By Yusuf Khan


A roundup of key agricultural commodity markets for the week of April 3-7 by Dow Jones Newswires in London.


GRAINS & OILSEEDS

Markets remain volatile this week, on conflicting bearish and bullish signals to prices.

A bullish macroeconomic environment as well as rising prices for crude oil are helping to provide support, especially for oilseeds, according to Peak Trading Research. In a note, Peak said that lower bank risk on top of soft inflation data was helping to improve macro sentiment.

Peak added that "OPEC's surprise production cut announcement will be another pillar of support," with rising oil prices often a tailwind for goods like vegetable oils that can be used as biofuels.

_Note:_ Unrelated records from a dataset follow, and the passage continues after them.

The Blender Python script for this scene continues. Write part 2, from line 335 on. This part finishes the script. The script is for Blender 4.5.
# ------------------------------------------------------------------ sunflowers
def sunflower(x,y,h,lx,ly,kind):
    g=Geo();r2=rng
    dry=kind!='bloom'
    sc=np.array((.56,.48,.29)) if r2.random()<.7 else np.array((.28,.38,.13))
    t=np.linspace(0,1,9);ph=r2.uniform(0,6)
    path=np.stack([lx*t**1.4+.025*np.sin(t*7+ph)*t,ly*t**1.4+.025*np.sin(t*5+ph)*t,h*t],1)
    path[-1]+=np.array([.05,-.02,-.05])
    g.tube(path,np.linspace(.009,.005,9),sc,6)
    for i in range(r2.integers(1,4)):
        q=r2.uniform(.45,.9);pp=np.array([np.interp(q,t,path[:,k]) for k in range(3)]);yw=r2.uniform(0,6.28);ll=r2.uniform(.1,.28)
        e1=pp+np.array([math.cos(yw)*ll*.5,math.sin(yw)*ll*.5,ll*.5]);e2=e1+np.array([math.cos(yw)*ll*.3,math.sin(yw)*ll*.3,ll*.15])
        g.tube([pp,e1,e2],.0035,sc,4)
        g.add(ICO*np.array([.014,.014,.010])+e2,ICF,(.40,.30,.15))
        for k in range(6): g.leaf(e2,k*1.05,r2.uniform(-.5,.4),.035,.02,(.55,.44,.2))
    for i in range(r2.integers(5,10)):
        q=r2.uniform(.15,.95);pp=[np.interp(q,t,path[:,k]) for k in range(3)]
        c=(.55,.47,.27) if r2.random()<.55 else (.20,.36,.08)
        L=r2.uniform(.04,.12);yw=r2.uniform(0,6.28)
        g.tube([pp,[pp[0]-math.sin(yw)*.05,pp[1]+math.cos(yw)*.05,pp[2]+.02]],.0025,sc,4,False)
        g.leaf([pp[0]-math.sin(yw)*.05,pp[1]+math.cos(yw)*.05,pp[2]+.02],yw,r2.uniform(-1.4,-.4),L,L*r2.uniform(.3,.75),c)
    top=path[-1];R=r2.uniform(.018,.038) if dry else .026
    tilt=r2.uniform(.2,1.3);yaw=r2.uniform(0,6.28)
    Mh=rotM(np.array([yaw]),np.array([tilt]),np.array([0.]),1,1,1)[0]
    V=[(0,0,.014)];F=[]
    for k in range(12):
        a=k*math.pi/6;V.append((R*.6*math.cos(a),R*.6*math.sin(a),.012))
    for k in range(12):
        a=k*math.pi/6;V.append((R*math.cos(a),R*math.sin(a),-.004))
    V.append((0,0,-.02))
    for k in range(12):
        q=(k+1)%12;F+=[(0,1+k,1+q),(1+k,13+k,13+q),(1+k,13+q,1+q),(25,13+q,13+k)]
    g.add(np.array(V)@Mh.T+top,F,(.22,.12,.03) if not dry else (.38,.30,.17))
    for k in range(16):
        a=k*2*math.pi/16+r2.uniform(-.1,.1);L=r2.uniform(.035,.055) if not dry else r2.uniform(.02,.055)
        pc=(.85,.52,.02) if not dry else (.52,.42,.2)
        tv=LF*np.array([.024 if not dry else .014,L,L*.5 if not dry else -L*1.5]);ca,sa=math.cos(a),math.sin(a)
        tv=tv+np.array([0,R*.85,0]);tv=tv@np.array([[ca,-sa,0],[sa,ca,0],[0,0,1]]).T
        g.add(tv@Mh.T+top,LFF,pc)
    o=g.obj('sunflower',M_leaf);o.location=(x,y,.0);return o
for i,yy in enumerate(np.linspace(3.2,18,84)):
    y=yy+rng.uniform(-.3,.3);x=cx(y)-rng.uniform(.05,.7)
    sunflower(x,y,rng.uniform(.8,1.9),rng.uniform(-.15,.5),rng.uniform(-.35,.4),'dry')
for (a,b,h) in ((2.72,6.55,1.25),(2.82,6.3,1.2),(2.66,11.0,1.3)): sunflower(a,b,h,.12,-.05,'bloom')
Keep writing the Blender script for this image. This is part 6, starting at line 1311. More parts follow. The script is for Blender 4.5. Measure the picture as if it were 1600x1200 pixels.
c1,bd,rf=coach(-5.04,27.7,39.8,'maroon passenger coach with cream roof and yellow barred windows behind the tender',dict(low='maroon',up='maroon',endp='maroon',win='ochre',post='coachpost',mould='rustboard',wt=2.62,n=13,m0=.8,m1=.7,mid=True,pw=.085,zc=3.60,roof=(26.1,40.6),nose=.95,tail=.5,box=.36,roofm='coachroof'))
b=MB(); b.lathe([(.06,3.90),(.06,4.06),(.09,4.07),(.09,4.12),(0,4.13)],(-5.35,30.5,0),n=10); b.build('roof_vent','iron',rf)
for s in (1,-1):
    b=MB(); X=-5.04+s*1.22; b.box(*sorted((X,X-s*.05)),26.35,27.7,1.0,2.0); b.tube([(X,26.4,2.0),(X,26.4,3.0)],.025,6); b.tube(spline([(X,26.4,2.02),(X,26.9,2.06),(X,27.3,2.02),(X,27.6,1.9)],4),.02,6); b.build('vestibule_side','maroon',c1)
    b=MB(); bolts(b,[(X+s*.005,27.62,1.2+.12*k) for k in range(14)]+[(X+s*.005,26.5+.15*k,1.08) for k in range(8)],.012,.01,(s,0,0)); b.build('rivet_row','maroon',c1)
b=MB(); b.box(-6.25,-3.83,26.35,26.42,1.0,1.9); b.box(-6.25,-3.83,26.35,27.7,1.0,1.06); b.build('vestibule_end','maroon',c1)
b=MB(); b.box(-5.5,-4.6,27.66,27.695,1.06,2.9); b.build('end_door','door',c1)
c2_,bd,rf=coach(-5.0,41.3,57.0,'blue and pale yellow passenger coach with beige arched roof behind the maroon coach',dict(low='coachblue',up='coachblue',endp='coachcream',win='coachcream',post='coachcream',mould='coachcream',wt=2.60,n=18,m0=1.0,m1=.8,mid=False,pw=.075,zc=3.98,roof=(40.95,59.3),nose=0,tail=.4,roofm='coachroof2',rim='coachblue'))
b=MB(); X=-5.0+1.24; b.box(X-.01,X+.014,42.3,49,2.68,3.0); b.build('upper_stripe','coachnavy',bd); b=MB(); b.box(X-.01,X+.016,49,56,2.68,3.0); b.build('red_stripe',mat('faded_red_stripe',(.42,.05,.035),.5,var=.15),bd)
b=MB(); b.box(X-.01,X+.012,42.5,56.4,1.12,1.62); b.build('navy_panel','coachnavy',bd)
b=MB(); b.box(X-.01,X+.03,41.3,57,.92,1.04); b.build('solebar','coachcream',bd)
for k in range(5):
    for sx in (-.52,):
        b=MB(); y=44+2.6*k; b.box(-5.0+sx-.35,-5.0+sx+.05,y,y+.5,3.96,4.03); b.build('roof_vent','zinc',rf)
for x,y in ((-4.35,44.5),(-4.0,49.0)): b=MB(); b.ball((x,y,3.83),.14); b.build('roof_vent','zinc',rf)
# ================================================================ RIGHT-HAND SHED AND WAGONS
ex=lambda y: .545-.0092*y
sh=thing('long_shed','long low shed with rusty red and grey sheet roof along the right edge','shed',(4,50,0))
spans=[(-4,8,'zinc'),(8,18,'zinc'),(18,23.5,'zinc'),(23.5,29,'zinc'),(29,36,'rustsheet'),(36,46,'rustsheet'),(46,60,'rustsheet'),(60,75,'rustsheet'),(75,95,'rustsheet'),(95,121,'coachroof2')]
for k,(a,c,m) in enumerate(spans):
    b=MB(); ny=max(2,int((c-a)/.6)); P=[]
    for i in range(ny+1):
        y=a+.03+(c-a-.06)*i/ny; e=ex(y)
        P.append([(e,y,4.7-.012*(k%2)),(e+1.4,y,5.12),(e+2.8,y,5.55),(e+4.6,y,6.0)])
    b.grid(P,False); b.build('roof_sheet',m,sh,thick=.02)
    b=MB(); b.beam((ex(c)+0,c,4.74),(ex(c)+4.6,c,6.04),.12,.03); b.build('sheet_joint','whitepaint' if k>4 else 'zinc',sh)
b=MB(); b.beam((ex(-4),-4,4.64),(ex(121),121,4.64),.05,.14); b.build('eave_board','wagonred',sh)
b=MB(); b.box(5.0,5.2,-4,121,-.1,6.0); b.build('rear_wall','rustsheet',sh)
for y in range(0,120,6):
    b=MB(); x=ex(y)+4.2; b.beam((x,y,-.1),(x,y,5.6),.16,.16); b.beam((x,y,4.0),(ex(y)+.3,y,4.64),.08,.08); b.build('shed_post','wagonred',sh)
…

However, the U.K.'s Agriculture and Horticulture Development Board said in a note that Russian exports of wheat are helping to keep a cap on gains, with low prices being offered at export.

AHDB also pointed to data from the U.S. showing prospective plantings in the country showing larger than expected growth in terms of area planted. "All wheat plantings for 2023-24 were larger than analysts expected at 20.2 million hectares, up 9% on the year."

Fitch Solutions also maintained its price forecast for soybeans in 2023 at $14.30 a bushel. It said that while strong demand from China was likely to provide support, a record crop from Brazil should keep prices stable. Prices today are at $15.22 a bushel in Chicago.

Key this week also will be Friday's nonfarm payrolls number and how this influences Federal Reserve policy and the entire macro environment.

Chicago-wheat futures are up 2% to 7.06 a bushel on Monday, while corn is 1.1% higher at $6.68 a bushel.


SOFT COMMODITIES

In terms of soft commodities, cocoa prices remain well supported over concerns on supply from Ivory Coast, with data from ICE showing that NY cocoa gained 3% last week, according to Rabobank. The bank added that "Managed Money bought 30,604 net lots to a 51,125 net lot position. This was the largest weekly net purchase on record."

For sugar, Marex's Robin Shaw said that the market remains finely balanced.

Mr. Shaw said that 2023 was meant to relieve the tight supply situation of 2022, but that crops have been disappointing in most regions bar Brazil - the world's largest producer. Supply remains tight and there are severe risks that it will get tighter due to the effects of El Nino or logistic issues hitting Brazilian sugar shipments, he said.

Arabica coffee futures in New York were up 4.2% to $1.78 a pound, raw sugar was 1.1% higher at $0.22 a pound while cocoa was 1.5% lower at $2,890 a metric ton.